Como em um passe de mágica, aquele soldadinho que você acabou de matar ressurgirá bem na sua frente, lhe acertando e provavelmente lhe atirando em um buraco do infinito. E junto com o ninja, sua paciência também vai pro buraco.
Por isso, a melhor forma de se jogar é correndo praticamente sem parar, pra evitar que um inimigo que você acabou de matar ressurja novamente. E adianto: morrer será algo constante enquanto você joga. Mas não se preocupe, pois o game possui continues infinitos (ufa!). Cabe somente a você a tarefa de se superar, aprender o ritmo do jogo e acabar com Jaquio no final.
Act 6 – The end?
Ninja Gaiden é, sem dúvidas, um dos melhores jogos de todos os tempos. Trouxe elementos que ditaram o caminho a se seguir na indústria dos games, aliando uma jogabilidade sensacional com uma história profunda contada através de cutscenes. E apesar da dificuldade, Ninja Gaiden consegue divertir qualquer um que se proponha a jogá-lo. O game possui duas continuações, mas que abordaremos em outro momento.

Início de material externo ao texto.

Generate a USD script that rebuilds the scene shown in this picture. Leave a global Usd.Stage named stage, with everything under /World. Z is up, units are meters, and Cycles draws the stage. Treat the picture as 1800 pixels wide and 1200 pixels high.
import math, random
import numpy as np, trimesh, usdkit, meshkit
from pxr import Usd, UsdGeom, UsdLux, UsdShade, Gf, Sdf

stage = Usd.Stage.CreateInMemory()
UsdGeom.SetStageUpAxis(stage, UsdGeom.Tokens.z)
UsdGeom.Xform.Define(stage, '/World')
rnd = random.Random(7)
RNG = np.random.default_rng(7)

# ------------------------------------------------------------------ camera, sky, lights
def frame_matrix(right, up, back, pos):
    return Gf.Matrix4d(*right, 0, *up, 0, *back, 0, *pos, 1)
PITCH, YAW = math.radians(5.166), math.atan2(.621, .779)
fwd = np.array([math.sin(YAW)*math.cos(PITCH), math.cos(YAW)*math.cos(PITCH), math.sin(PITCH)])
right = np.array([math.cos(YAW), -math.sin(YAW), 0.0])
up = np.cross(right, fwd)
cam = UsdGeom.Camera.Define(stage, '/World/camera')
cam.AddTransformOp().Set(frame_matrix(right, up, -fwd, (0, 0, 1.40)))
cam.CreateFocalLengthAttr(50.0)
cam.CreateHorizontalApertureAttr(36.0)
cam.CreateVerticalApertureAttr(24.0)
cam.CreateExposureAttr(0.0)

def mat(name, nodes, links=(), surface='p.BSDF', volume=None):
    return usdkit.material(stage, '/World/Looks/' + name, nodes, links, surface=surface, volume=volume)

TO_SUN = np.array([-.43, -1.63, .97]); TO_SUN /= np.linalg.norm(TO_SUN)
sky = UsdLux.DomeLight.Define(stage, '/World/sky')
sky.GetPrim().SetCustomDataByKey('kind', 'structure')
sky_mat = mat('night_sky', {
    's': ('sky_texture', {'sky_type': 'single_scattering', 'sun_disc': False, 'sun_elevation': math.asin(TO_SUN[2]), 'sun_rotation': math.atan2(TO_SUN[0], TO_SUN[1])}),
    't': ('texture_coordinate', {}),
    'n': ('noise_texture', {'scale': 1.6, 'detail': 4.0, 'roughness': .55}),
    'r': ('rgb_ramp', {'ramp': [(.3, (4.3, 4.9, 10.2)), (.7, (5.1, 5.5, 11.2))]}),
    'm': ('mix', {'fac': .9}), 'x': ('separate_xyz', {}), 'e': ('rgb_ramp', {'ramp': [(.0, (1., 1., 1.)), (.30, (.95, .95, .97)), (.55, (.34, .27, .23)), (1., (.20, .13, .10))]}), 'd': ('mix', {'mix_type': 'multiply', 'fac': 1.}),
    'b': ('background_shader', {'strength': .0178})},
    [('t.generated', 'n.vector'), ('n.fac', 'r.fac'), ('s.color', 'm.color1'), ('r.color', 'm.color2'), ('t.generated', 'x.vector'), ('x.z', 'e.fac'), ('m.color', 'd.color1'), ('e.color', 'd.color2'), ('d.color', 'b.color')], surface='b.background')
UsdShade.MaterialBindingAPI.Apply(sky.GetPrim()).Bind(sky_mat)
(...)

E por falar em terminar, lembram que resolvi tentar enfim chegar ao fim desse clássico? Pois bem. Liguei o Nintendinho e comecei a treinar incansavelmente, morrendo inúmeras vezes, até que consegui chegar a um ponto em que Ryu desfilava pelas fases sofrendo pouquíssimos danos. Cheguei ao último Boss e venci sua primeira forma. Apanhei muito para a segunda forma do chefe final, mas consegui desenvolver um método e o derrotei!
Nesse momento eu me tremia, não acreditava no que tinha feito, mas logo a tela muda e vem o derradeiro desafio. Porém, minha determinação falou mais alto, consegui dar o golpe final e encerrar esse capítulo que me atormentava! Venci! Os olhos marejaram, as cenas finais são lindas, e ver Ryu juntamente com a garota, abraçados vendo o por-do-sol, valeu a pena. Enfim, mais de 20 anos de tentativa se findavam ali. E o desejo de partir para o segundo título me tomou, mas isso é papo pra outra hora.
A você que chegou até aqui, muito obrigado. Esse é um texto simples, mas que marca o início de um desejo de garoto: poder escrever sobre os joguinhos que me fascinam. Em breve retornaremos com mais clássicos pra vocês! Até mais!